• Given material:

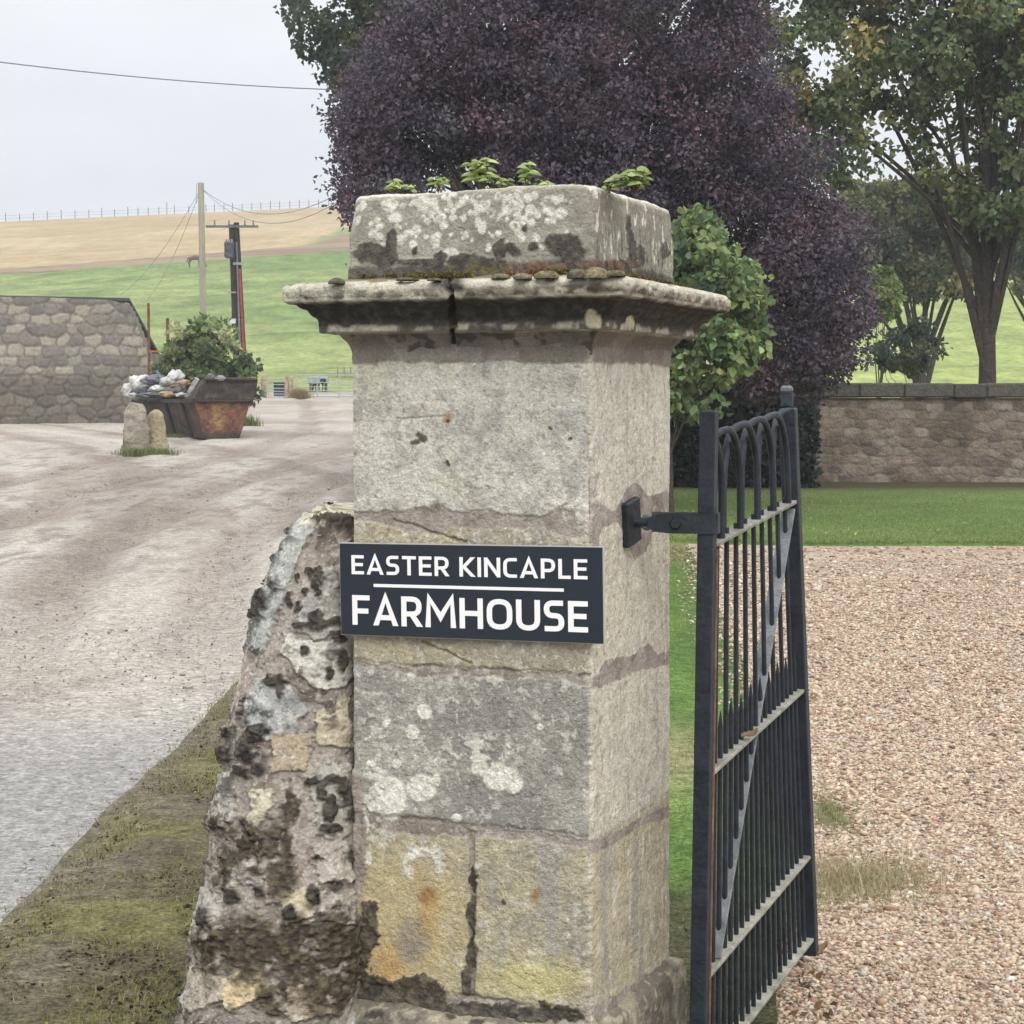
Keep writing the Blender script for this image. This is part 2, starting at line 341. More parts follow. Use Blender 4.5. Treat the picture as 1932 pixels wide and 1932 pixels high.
class Surf:
    """surface whose displacement and colour are worked out per vertex"""
    def __init__(s, prof, step, nf, nr, nb=24, rc=.02):
        W, X, Y, Z, U = loft(dens(prof, step), nf, nr, nb, rc)
        s.W = W; s.shape = W.shape[:2]; s.x, s.y, s.z = X.ravel(), Y.ravel(), Z.ravel()
        nn = grid_normals(W, True); s.N = nn.reshape(-1, 3)
        s.P = W.reshape(-1, 3).copy(); s.Q = np.stack([s.x, s.y, s.z], 1)
        s.px, s.py = proj(s.P)
        nx = s.N@AX; ny = s.N@AY
        s.front = sst(.3, .7, -ny); s.right = sst(.3, .7, nx); s.top = sst(.3, .8, s.N[:, 2])
        s.wx = s.px+14*(fbm(s.Q*28, 4, 101)-.5)+7*(fbm(s.Q*110, 3, 102)-.5)      # warped marks
        s.wy = s.py+14*(fbm(s.Q*28, 4, 103)-.5)+7*(fbm(s.Q*110, 3, 104)-.5)
        s.h = np.zeros(len(s.P)); s.c = np.zeros((len(s.P), 3))
    def blob(s, cx, cy, rx, ry, soft=.12, warp=1.0):
        x = s.px+(s.wx-s.px)*warp; y = s.py+(s.wy-s.py)*warp
        d = np.sqrt(((x-cx)/rx)**2+((y-cy)/ry)**2); return sst(1+soft, 1-soft, d)
    def blobs(s, lst, **k):
        r = np.zeros(len(s.P))
        for b in lst: r = np.maximum(r, s.blob(*b, **k))
        return r
    def paint(s, c, m): s.c = mix(s.c, c, m)
    def poly(s, pts, warp=1.0):
        return inpoly(s.px+(s.wx-s.px)*warp, s.py+(s.wy-s.py)*warp, pts).astype(float)
    def build(s, name, mat, parent):
        V = s.P+s.N*s.h[:, None]
        return npmesh(name, V, grid_faces(*s.shape, wrap=True), mat, parent, col=np.clip(s.c, .005, .95), smooth=True)
M_stone = material('weathered_sandstone', rough=.92, spec=.18, layers=((40, 6, .86, 1.14), (160, 4, .84, 1.16)), bumps=((90, 5, .006), (260, 3, .003)))
GREY, PALE, TAN = C(160, 156, 146), C(188, 183, 170), C(186, 176, 148)
MORT, DARK, LICH = C(148, 138, 128), C(66, 62, 56), C(216, 214, 200)
def speck(s, sc, lo, hi, seed, o=3): return sst(lo, hi, fbm(s.Q*sc, o, seed))

# ---- shaft
s = Surf([(-1.62, .008), (-1.54, .004), (.0, 0), (.13, 0)], .0028, 236, 150, 20, .03)
z = s.z; n1 = fbm(s.Q*5, 4, 111); n2 = fbm(s.Q*18, 4, 112); n3 = fbm(s.Q*55, 4, 113); n4 = fbm(s.Q*140, 3, 114)
jz = [-.300, -.692, -1.096, -1.538]
wob = .020*(fbm(s.Q*np.array([6, 6, 2]), 3, 115)-.5)+.012*(n3-.5)
R = s.right*(1-s.front)
# course base colours
s.c = mix(C(180, 177, 167), C(196, 192, 180), sst(.35, .65, n1)); s.paint(C(192, 186, 162), sst(.5, .7, fbm(s.Q*4+9, 4, 116))*.6)
c2 = ((z < jz[0]+wob) & (z > jz[1]+wob)).astype(float); c3 = ((z <= jz[1]+wob) & (z > jz[2]+wob)).astype(float); c4 = (z <= jz[2]+wob).astype(float)
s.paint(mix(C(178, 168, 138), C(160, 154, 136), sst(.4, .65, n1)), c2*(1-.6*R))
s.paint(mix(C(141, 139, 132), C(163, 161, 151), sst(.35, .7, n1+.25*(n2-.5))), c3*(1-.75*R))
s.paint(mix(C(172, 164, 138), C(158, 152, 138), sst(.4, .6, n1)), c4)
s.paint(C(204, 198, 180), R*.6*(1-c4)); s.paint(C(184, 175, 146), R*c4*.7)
# grain, scabs and pits
s.paint(C(130, 127, 120), speck(s, 26, .52, .66, 117, 5)*.42*(1-.5*R)); s.paint(C(206, 203, 192), speck(s, 38, .56, .68, 118, 5)*.55)
s.paint(C(112, 106, 98), speck(s, 95, .64, .74, 119, 3)*.45); s.paint(C(214, 212, 204), speck(s, 120, .66, .76, 120, 3)*.55)
streak = fbm(s.Q*np.array([60, 60, 10]), 4, 121); s.paint(C(140, 132, 116), sst(.56, .7, streak)*R*.38); s.paint(C(208, 202, 184), sst(.58, .7, fbm(s.Q*np.array([50, 50, 12]), 4, 122))*R*.5)
vst = fbm(s.Q*np.array([14, 14, 3]), 4, 123); s.paint(C(146, 146, 146), sst(.48, .62, vst)*c4*.5); s.paint(C(150, 148, 144), s.blob(1010, 870, 130, 190, .7)*.5*sst(.4, .6, n2))
s.h += .006*(n1-.5)+.006*(n2-.5)+.004*(n3-.5)+.002*(n4-.5)
# orange and yellow staining on the lowest course
cc = s.front*c4
s.paint(C(190, 172, 126), s.blob(775, 1740, 110, 140, .5)*cc*.6); s.paint(C(186, 148, 92), s.blobs([(735, 1830, 38, 50), (805, 1700, 26, 26), (790, 1730, 30, 80), (760, 1870, 50, 24)], soft=.8)*sst(.3, .6, n2+.1*(n1-.5))*cc*.7)
s.paint(C(150, 112, 70), s.blob(806, 1690, 16, 18, .5)*cc*.8); s.paint(C(200, 190, 132), s.blob(1010, 1850, 100, 40, .6)*cc*.6); s.paint(C(132, 130, 122), s.blob(775, 1775, 30, 42, .5)*cc*.7)
s.paint(C(150, 118, 84), s.blobs([(1010, 1690, 9, 14), (845, 790, 10, 14)], soft=.6)*s.front*.8)
# mortar
def joint(zj, wd, ma=1.0):
    a = np.abs(z-zj-wob); return sst(wd*1.15, wd*.85, a)*ma
wj = .010+.012*sst(.45, .7, fbm(s.Q*np.array([9, 9, 3]), 3, 124))
mo = np.maximum.reduce([joint(-.31, .012+.022*sst(.35, .6, fbm(s.Q*np.array([7, 7, 2])+3, 4, 125)))*s.front*sst(1115, 1080, s.wx), joint(jz[1], wj*.75)*s.front, joint(jz[2], wj*1.15)*s.front, joint(jz[3], wj*1.2)*s.front])
vj = sst(7, 4, np.abs(s.px-890+5*(n2-.5)*2))*(z < jz[2])*(z > jz[3])*s.front; mo = np.maximum(mo, vj)
mo = np.maximum(mo, s.poly([(1110, 905), (1132, 890), (1122, 940), (1140, 955), (1135, 1000), (1128, 1060), (1112, 1060), (1112, 980)], .6))
mo = np.maximum(mo, s.poly([(1125, 945), (1160, 965), (1180, 925), (1200, 908), (1222, 935), (1290, 920), (1290, 985), (1235, 990), (1218, 1040), (1196, 1058), (1180, 1010), (1165, 985), (1130, 1000)], .5)*R)
mo = np.maximum(mo, s.poly([(1112, 1292), (1140, 1245), (1190, 1238), (1225, 1212), (1240, 1235), (1290, 1220), (1290, 1245), (1190, 1272), (1130, 1300)], .6)*R)
mo = np.maximum(mo, s.poly([(1105, 1590), (1150, 1575), (1290, 1503), (1290, 1535), (1205, 1560), (1160, 1592), (1118, 1612)], .6)*R)
mo = np.maximum(mo, s.poly([(1105, 1905), (1155, 1880), (1200, 1852), (1210, 1835), (1240, 1840), (1262, 1795), (1285, 1780), (1285, 1860), (1130, 1935)], .6)*R)
s.paint(mix(C(156, 147, 138), C(134, 125, 116), sst(.4, .65, n2)), mo*.97); s.paint(C(176, 168, 160), mo*speck(s, 60, .58, .7, 126)*.7)
s.h += (-.004+.004*R)*mo-.006*vj
# joint edges: a dark line under each upper stone
for zj, wd in zip(jz[1:], (.011, .017, .016)):
    d = z-zj-wob; s.h -= .004*np.exp(-((d-wd)/.0045)**2)*s.front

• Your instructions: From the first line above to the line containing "def speck(s, sc, lo, hi, seed, o=3): return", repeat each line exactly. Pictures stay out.

• The solution:
Keep writing the Blender script for this image. This is part 2, starting at line 341. More parts follow. Use Blender 4.5. Treat the picture as 1932 pixels wide and 1932 pixels high.
class Surf:
    """surface whose displacement and colour are worked out per vertex"""
    def __init__(s, prof, step, nf, nr, nb=24, rc=.02):
        W, X, Y, Z, U = loft(dens(prof, step), nf, nr, nb, rc)
        s.W = W; s.shape = W.shape[:2]; s.x, s.y, s.z = X.ravel(), Y.ravel(), Z.ravel()
        nn = grid_normals(W, True); s.N = nn.reshape(-1, 3)
        s.P = W.reshape(-1, 3).copy(); s.Q = np.stack([s.x, s.y, s.z], 1)
        s.px, s.py = proj(s.P)
        nx = s.N@AX; ny = s.N@AY
        s.front = sst(.3, .7, -ny); s.right = sst(.3, .7, nx); s.top = sst(.3, .8, s.N[:, 2])
        s.wx = s.px+14*(fbm(s.Q*28, 4, 101)-.5)+7*(fbm(s.Q*110, 3, 102)-.5)      # warped marks
        s.wy = s.py+14*(fbm(s.Q*28, 4, 103)-.5)+7*(fbm(s.Q*110, 3, 104)-.5)
        s.h = np.zeros(len(s.P)); s.c = np.zeros((len(s.P), 3))
    def blob(s, cx, cy, rx, ry, soft=.12, warp=1.0):
        x = s.px+(s.wx-s.px)*warp; y = s.py+(s.wy-s.py)*warp
        d = np.sqrt(((x-cx)/rx)**2+((y-cy)/ry)**2); return sst(1+soft, 1-soft, d)
    def blobs(s, lst, **k):
        r = np.zeros(len(s.P))
        for b in lst: r = np.maximum(r, s.blob(*b, **k))
        return r
    def paint(s, c, m): s.c = mix(s.c, c, m)
    def poly(s, pts, warp=1.0):
        return inpoly(s.px+(s.wx-s.px)*warp, s.py+(s.wy-s.py)*warp, pts).astype(float)
    def build(s, name, mat, parent):
        V = s.P+s.N*s.h[:, None]
        return npmesh(name, V, grid_faces(*s.shape, wrap=True), mat, parent, col=np.clip(s.c, .005, .95), smooth=True)
M_stone = material('weathered_sandstone', rough=.92, spec=.18, layers=((40, 6, .86, 1.14), (160, 4, .84, 1.16)), bumps=((90, 5, .006), (260, 3, .003)))
GREY, PALE, TAN = C(160, 156, 146), C(188, 183, 170), C(186, 176, 148)
MORT, DARK, LICH = C(148, 138, 128), C(66, 62, 56), C(216, 214, 200)
def speck(s, sc, lo, hi, seed, o=3): return sst(lo, hi, fbm(s.Q*sc, o, seed))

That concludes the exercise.